Which lines in the records below contain the word "that"? Copy each one out.

Recorded information.
.....

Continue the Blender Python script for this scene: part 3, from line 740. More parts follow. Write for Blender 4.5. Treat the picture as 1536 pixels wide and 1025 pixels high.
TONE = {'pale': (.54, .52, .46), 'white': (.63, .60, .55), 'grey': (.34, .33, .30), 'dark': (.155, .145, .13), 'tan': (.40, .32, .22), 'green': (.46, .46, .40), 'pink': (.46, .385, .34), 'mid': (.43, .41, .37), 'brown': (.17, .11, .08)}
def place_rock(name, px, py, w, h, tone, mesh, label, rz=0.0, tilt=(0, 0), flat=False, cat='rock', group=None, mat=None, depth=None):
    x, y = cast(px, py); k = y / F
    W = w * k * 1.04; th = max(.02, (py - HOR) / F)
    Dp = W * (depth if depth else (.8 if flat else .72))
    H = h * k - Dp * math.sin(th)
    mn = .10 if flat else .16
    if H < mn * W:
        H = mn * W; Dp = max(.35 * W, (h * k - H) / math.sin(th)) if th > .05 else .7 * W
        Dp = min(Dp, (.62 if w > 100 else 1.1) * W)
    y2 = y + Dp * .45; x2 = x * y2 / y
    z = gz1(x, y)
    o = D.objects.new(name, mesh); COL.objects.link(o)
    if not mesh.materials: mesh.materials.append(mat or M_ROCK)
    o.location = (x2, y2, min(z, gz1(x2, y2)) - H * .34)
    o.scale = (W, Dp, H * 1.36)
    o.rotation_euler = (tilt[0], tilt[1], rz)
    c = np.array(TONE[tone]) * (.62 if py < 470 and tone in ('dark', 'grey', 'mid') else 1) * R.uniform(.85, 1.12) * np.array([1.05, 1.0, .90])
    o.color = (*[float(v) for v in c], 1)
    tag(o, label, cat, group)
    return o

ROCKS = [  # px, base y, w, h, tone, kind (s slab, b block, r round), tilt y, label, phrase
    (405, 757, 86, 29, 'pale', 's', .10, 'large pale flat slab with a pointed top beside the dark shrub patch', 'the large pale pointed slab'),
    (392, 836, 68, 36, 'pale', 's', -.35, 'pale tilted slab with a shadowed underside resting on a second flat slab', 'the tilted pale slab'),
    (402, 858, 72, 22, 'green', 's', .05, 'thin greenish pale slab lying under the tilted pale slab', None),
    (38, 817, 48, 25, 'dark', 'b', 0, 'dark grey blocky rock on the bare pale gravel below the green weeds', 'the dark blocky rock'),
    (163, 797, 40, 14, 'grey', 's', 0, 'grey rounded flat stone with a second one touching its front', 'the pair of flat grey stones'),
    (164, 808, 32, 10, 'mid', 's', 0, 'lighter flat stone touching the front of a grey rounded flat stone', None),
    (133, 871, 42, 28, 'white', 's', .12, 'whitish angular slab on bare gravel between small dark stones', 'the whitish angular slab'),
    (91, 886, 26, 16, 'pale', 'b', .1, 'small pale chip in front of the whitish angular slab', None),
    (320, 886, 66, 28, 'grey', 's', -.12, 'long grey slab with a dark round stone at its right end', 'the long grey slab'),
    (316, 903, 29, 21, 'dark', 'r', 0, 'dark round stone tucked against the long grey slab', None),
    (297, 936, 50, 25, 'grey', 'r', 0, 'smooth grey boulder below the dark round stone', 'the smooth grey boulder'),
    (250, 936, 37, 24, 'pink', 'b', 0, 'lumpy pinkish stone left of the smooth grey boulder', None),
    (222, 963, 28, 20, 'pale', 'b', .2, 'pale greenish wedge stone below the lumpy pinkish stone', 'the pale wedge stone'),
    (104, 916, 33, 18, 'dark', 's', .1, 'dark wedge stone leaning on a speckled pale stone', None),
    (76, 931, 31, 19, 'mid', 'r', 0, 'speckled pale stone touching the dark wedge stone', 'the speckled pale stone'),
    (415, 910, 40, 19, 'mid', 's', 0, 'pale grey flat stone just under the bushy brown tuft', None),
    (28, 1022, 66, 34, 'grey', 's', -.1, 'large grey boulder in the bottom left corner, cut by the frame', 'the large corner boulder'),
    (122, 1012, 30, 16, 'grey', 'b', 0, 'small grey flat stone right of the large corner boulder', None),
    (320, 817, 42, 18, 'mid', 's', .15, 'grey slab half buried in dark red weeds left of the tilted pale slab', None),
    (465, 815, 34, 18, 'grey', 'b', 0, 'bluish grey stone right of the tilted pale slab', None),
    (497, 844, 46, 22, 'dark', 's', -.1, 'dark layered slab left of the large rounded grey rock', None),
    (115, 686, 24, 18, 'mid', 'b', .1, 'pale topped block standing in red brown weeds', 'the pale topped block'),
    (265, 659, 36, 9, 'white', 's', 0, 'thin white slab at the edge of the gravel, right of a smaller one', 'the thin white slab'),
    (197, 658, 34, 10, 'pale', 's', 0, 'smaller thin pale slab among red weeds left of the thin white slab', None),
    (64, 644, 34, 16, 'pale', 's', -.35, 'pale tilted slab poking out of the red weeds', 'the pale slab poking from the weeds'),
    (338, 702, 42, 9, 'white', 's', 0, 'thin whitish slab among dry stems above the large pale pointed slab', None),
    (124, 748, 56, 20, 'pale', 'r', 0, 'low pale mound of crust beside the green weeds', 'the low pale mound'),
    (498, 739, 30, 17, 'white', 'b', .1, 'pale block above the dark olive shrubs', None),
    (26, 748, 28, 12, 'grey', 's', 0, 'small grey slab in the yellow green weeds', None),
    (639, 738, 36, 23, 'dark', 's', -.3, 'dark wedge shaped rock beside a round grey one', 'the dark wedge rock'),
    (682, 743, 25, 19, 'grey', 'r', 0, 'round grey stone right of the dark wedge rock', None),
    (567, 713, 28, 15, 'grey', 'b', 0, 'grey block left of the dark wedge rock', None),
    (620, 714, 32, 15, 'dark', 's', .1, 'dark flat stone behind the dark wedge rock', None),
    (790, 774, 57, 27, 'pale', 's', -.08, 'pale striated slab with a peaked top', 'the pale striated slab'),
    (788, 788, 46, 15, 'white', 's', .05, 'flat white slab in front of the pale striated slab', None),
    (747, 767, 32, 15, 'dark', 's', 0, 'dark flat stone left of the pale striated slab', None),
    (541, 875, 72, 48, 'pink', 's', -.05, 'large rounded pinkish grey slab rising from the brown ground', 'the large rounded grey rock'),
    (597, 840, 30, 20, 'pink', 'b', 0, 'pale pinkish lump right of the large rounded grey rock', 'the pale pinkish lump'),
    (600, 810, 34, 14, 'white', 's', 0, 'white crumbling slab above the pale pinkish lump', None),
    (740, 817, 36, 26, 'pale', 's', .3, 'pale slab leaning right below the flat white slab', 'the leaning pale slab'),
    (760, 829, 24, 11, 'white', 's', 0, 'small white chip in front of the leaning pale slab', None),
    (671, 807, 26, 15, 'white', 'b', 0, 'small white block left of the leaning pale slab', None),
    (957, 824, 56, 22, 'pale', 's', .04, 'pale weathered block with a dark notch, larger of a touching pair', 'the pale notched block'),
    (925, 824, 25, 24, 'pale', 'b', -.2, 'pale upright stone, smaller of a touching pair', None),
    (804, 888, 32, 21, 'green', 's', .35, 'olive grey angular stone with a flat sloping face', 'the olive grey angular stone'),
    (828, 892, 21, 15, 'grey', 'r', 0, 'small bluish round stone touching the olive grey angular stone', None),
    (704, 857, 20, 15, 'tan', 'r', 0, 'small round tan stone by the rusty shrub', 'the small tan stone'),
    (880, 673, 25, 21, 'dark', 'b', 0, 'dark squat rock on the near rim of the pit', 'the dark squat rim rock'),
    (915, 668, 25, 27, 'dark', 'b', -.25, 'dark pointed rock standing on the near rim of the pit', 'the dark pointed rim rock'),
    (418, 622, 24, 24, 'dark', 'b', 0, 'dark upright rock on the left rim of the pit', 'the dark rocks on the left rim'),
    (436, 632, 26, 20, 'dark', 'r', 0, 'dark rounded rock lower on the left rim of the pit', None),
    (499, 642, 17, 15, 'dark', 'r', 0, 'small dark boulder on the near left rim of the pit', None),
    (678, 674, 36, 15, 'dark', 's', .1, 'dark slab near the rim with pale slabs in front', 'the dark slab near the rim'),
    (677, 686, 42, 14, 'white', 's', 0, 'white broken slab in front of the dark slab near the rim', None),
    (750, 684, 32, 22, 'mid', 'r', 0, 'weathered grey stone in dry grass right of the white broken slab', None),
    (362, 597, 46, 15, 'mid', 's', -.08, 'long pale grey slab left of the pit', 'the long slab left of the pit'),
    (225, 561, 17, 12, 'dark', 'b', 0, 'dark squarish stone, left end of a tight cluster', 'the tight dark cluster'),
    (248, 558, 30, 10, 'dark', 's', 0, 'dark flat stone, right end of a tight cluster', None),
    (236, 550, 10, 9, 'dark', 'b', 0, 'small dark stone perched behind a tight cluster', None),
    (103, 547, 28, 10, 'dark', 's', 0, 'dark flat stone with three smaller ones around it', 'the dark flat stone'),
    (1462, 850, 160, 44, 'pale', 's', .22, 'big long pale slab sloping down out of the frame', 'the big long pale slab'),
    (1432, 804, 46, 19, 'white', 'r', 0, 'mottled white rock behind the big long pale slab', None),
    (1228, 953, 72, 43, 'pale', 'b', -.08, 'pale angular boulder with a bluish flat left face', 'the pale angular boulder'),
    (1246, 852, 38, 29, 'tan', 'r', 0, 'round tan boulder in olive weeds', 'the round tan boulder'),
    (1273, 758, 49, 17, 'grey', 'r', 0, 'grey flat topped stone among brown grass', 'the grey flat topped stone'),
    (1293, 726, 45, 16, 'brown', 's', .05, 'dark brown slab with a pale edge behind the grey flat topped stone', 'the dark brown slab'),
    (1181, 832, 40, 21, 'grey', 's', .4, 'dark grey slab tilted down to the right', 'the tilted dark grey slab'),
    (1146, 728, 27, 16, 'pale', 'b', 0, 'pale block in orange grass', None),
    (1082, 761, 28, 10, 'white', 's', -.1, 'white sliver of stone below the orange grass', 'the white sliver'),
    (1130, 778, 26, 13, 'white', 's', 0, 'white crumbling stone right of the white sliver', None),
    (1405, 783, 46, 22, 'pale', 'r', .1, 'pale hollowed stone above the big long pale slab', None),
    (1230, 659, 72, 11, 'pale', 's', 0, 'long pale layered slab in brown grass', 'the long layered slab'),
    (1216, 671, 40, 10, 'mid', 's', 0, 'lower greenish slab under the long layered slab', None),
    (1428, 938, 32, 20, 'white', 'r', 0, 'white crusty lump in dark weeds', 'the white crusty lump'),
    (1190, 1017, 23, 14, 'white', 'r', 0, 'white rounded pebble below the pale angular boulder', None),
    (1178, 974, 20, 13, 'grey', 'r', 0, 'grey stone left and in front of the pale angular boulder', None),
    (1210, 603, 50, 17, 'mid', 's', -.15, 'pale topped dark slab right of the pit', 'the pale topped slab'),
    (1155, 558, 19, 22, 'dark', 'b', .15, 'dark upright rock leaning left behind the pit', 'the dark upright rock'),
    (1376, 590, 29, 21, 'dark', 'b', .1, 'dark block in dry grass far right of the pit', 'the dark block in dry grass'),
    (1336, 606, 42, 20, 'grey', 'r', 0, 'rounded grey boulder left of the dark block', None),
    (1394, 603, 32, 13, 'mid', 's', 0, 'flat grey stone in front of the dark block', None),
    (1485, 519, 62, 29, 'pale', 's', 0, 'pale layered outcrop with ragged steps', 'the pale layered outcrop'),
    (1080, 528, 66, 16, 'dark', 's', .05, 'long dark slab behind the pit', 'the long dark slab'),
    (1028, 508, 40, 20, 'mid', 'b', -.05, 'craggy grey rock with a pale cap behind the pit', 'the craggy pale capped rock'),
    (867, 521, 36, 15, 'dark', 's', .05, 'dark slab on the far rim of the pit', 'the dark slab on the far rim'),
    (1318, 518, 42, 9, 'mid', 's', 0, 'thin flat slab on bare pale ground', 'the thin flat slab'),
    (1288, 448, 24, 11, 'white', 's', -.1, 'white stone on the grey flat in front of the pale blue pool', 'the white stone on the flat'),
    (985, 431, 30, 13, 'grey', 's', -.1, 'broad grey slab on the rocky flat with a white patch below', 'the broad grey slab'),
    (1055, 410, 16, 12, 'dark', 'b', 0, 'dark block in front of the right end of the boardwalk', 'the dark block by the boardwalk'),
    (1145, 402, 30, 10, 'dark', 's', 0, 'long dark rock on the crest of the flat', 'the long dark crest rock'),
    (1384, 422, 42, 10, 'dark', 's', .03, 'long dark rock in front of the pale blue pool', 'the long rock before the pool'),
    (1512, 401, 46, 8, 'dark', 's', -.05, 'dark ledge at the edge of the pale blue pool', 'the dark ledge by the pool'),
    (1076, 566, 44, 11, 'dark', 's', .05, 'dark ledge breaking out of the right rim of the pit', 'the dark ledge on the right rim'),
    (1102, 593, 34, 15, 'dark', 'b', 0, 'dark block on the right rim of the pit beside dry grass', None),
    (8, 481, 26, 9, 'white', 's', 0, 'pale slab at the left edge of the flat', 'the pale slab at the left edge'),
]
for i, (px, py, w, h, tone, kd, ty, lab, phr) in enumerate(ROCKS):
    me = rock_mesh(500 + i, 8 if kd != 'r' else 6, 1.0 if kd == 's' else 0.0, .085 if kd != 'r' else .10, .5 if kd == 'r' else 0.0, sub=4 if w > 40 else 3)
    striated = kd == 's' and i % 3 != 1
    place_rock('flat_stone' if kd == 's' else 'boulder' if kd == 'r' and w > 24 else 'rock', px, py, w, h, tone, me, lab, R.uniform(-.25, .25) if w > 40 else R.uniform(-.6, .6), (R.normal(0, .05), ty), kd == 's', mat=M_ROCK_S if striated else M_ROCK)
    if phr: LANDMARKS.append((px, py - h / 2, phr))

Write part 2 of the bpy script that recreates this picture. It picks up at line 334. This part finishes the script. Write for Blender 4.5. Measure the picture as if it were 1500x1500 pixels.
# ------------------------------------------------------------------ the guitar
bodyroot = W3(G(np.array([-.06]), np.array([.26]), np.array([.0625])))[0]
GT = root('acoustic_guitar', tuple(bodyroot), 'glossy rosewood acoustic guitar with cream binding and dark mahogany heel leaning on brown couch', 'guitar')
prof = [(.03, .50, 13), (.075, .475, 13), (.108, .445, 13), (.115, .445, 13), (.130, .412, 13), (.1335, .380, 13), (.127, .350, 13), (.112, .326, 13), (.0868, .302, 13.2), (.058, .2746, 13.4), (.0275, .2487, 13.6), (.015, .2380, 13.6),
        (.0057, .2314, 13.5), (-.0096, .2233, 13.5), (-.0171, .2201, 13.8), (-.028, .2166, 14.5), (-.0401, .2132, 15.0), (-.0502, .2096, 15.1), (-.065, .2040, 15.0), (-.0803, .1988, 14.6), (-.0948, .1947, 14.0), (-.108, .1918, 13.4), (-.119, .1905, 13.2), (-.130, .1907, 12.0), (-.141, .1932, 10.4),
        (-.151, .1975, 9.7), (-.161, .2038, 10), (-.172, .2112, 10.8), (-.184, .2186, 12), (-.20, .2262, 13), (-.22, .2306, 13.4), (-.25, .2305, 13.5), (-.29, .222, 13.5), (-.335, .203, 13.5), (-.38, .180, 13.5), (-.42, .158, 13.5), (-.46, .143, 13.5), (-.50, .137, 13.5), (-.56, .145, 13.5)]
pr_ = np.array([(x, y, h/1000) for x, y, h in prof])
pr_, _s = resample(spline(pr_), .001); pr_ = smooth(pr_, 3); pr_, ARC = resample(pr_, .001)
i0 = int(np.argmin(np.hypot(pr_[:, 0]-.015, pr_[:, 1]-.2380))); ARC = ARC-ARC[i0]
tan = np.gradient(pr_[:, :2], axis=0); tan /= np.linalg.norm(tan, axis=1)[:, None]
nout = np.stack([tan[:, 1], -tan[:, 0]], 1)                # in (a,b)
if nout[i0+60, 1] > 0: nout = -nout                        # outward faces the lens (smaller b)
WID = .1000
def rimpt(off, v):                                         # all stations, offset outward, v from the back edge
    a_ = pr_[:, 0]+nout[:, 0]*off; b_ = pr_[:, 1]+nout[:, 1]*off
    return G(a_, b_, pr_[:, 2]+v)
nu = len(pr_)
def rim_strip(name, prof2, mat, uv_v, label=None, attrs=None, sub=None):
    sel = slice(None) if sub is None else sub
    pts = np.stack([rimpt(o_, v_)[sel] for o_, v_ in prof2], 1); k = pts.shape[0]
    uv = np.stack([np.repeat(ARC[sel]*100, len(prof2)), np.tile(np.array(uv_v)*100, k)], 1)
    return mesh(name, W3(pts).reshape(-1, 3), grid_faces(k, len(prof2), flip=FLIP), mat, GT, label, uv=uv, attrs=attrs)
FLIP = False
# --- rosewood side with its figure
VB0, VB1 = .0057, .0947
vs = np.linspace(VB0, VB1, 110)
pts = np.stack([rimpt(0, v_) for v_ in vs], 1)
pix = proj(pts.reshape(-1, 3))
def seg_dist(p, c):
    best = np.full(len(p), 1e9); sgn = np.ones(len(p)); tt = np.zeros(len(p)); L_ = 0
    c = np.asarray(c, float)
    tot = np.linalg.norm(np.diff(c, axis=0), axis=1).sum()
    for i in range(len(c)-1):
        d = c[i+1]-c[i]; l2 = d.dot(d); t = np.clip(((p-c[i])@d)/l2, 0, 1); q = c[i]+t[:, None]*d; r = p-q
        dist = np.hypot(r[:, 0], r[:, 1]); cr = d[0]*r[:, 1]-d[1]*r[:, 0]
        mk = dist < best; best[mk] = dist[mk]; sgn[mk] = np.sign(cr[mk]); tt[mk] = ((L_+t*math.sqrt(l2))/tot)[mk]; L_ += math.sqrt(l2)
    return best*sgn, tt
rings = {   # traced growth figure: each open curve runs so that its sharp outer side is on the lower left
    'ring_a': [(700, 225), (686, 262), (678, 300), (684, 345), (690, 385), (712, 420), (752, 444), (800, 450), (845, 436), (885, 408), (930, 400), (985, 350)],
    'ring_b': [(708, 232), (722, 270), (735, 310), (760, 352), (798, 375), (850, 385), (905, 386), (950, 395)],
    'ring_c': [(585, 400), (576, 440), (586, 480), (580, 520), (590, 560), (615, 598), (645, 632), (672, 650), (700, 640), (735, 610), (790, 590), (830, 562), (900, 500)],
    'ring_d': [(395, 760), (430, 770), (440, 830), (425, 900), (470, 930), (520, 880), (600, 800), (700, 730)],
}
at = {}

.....

Result of this exercise.
Write part 2 of the bpy script that recreates this picture. It picks up at line 334. This part finishes the script. Write for Blender 4.5. Measure the picture as if it were 1500x1500 pixels.
rings = {   # traced growth figure: each open curve runs so that its sharp outer side is on the lower left